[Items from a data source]
----
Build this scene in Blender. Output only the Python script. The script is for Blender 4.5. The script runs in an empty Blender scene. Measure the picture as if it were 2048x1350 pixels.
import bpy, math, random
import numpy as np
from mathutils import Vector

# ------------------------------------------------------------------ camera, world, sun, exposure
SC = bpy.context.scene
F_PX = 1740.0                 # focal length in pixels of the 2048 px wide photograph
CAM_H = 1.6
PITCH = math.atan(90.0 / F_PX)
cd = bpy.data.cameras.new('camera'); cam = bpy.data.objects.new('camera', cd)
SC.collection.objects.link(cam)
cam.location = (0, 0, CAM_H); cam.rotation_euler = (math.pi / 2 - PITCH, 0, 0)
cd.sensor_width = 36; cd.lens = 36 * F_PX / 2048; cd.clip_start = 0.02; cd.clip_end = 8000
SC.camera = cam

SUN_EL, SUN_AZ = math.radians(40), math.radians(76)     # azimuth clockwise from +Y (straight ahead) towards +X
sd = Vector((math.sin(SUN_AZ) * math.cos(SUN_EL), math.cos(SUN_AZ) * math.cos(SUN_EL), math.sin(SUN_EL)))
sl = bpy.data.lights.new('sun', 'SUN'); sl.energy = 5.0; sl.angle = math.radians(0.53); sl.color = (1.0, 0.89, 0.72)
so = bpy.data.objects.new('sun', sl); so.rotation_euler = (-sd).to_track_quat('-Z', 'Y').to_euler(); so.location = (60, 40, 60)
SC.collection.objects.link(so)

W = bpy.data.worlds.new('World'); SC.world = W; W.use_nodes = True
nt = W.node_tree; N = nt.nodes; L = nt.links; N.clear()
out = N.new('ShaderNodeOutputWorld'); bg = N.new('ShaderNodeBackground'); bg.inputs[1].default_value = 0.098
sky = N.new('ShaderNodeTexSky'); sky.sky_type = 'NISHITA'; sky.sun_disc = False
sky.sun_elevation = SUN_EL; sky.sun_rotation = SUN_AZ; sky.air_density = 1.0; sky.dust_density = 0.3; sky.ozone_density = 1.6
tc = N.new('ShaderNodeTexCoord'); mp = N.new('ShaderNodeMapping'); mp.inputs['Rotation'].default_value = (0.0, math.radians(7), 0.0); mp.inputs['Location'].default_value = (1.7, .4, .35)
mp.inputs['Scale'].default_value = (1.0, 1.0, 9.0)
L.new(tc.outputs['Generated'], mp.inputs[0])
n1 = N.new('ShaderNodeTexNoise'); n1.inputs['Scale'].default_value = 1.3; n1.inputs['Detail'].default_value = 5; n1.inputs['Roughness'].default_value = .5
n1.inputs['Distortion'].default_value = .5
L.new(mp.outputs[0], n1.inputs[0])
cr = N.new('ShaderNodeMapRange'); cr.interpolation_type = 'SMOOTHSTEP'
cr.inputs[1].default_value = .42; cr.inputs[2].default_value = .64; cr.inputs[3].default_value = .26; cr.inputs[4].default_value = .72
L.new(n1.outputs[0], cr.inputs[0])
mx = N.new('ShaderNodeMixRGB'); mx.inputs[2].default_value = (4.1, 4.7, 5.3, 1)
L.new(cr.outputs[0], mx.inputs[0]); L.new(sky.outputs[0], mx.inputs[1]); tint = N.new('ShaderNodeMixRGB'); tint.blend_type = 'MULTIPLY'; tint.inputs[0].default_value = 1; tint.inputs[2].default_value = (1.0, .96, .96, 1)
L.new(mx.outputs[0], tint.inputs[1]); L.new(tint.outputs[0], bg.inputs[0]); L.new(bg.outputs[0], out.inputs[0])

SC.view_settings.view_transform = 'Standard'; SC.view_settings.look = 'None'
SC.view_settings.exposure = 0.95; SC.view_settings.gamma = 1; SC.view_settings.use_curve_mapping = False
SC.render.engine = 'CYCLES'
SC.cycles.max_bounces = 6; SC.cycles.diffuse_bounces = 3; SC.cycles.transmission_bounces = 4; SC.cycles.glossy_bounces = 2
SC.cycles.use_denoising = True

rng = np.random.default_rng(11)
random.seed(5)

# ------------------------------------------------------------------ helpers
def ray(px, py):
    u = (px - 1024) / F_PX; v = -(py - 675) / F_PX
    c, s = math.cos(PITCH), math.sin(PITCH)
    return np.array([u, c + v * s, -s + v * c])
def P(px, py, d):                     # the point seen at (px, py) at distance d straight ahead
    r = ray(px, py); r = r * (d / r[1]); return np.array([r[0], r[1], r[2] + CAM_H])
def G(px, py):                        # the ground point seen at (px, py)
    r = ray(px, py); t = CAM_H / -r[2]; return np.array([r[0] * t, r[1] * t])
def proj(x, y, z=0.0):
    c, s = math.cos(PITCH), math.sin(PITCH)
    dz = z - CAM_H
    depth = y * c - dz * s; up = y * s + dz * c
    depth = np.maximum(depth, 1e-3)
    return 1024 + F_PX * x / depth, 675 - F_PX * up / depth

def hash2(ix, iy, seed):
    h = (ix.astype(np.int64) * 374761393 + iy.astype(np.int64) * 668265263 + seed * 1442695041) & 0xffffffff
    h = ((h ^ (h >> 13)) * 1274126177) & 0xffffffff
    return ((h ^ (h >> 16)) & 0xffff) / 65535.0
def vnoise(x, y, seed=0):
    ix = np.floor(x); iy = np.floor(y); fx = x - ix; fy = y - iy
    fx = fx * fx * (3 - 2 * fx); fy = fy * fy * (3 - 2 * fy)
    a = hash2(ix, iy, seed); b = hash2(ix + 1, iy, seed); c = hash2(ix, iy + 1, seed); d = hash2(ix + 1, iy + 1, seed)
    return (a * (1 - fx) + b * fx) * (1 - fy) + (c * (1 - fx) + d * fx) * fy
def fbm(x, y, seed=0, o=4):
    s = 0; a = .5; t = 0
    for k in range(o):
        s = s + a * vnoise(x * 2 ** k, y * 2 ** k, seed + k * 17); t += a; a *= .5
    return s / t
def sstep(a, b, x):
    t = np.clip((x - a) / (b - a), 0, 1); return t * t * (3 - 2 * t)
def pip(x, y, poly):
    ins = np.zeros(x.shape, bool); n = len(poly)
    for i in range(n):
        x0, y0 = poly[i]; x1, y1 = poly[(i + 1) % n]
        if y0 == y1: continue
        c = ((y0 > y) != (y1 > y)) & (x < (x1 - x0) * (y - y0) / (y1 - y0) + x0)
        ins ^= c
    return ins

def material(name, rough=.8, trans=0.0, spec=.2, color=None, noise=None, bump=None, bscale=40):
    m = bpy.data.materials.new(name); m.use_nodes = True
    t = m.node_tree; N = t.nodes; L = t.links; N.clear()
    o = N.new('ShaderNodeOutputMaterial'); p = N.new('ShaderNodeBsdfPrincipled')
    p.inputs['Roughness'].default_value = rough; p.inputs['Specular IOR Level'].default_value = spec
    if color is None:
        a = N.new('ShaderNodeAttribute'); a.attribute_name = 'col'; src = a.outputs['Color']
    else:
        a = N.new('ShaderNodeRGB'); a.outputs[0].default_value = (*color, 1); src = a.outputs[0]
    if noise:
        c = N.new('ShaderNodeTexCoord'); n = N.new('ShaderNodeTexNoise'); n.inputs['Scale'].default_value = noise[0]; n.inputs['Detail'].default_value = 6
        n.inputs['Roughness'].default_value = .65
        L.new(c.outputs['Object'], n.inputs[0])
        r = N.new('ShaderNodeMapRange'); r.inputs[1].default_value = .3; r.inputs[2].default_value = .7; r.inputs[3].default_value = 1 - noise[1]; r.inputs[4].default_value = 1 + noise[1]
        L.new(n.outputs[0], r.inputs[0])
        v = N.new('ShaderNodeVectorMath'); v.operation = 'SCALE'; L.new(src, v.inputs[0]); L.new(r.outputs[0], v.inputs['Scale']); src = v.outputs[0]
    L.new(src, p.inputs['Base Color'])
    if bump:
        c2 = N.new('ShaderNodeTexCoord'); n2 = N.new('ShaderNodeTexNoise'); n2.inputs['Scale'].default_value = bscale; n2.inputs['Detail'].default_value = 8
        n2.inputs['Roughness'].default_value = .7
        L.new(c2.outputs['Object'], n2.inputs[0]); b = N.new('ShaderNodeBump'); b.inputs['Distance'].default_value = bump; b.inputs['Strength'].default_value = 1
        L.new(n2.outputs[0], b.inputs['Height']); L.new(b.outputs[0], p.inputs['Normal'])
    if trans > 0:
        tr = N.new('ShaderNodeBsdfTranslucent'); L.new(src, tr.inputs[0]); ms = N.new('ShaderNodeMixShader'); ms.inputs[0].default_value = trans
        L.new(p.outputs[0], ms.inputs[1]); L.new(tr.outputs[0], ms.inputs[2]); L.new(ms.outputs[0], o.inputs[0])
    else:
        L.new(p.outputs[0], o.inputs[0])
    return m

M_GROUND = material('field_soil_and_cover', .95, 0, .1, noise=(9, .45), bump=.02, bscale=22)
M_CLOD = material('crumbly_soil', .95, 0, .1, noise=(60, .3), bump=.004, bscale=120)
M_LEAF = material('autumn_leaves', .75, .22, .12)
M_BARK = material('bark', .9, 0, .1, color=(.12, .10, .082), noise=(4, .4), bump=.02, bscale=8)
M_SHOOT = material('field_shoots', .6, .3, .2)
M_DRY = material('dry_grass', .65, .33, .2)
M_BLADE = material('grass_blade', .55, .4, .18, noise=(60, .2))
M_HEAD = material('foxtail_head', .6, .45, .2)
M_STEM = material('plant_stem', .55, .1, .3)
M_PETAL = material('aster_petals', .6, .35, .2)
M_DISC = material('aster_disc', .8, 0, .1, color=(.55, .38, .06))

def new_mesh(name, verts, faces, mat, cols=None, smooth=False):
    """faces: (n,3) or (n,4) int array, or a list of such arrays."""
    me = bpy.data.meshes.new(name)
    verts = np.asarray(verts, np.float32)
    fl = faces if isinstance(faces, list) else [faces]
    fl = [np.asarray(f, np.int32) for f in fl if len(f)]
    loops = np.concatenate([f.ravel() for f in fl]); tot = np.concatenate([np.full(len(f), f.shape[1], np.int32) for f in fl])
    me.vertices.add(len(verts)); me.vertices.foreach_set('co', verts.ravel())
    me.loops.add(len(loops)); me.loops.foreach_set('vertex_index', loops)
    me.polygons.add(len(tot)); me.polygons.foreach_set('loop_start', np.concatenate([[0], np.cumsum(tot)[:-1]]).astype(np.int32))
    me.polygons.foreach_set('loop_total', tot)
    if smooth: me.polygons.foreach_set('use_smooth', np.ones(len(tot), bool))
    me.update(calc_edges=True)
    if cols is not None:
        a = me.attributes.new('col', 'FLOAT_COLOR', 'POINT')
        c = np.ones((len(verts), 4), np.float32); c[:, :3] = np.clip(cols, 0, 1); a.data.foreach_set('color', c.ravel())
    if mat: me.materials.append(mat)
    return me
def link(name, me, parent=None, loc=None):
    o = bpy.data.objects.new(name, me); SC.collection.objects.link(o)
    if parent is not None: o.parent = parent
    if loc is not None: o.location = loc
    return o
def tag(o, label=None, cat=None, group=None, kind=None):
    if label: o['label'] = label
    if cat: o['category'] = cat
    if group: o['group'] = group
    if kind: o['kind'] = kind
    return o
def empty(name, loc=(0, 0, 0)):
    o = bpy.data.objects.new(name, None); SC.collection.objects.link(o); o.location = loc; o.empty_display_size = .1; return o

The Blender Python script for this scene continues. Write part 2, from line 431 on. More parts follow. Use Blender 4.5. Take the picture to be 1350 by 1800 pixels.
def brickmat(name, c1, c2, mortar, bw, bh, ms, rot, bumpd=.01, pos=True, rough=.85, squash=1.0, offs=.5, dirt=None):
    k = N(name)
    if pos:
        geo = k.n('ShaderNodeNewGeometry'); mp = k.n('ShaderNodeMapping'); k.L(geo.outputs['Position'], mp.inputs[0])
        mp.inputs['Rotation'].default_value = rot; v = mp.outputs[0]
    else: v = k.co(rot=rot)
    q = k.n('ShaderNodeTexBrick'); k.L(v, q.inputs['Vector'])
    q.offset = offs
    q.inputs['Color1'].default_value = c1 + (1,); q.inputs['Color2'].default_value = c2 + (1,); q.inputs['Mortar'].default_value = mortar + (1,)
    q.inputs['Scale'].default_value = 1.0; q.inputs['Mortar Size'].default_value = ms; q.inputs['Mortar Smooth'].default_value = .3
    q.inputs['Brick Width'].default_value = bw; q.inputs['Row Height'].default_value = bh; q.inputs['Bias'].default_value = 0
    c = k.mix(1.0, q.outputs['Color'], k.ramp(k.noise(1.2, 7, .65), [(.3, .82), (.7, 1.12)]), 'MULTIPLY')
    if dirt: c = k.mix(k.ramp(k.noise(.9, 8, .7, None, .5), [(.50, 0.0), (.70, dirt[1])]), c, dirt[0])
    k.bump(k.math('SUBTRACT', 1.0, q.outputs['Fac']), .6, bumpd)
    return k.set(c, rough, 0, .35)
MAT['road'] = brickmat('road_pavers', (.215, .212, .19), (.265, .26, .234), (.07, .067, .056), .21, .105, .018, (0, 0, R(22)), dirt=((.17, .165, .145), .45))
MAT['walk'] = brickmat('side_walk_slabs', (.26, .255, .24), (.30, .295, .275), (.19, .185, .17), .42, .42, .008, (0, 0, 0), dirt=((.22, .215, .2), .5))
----
Using the entries above, quote each line verbatim from the first through the line that contains "SC.camera = cam".

Build this scene in Blender. Output only the Python script. The script is for Blender 4.5. The script runs in an empty Blender scene. Measure the picture as if it were 2048x1350 pixels.
import bpy, math, random
import numpy as np
from mathutils import Vector

# ------------------------------------------------------------------ camera, world, sun, exposure
SC = bpy.context.scene
F_PX = 1740.0                 # focal length in pixels of the 2048 px wide photograph
CAM_H = 1.6
PITCH = math.atan(90.0 / F_PX)
cd = bpy.data.cameras.new('camera'); cam = bpy.data.objects.new('camera', cd)
SC.collection.objects.link(cam)
cam.location = (0, 0, CAM_H); cam.rotation_euler = (math.pi / 2 - PITCH, 0, 0)
cd.sensor_width = 36; cd.lens = 36 * F_PX / 2048; cd.clip_start = 0.02; cd.clip_end = 8000
SC.camera = cam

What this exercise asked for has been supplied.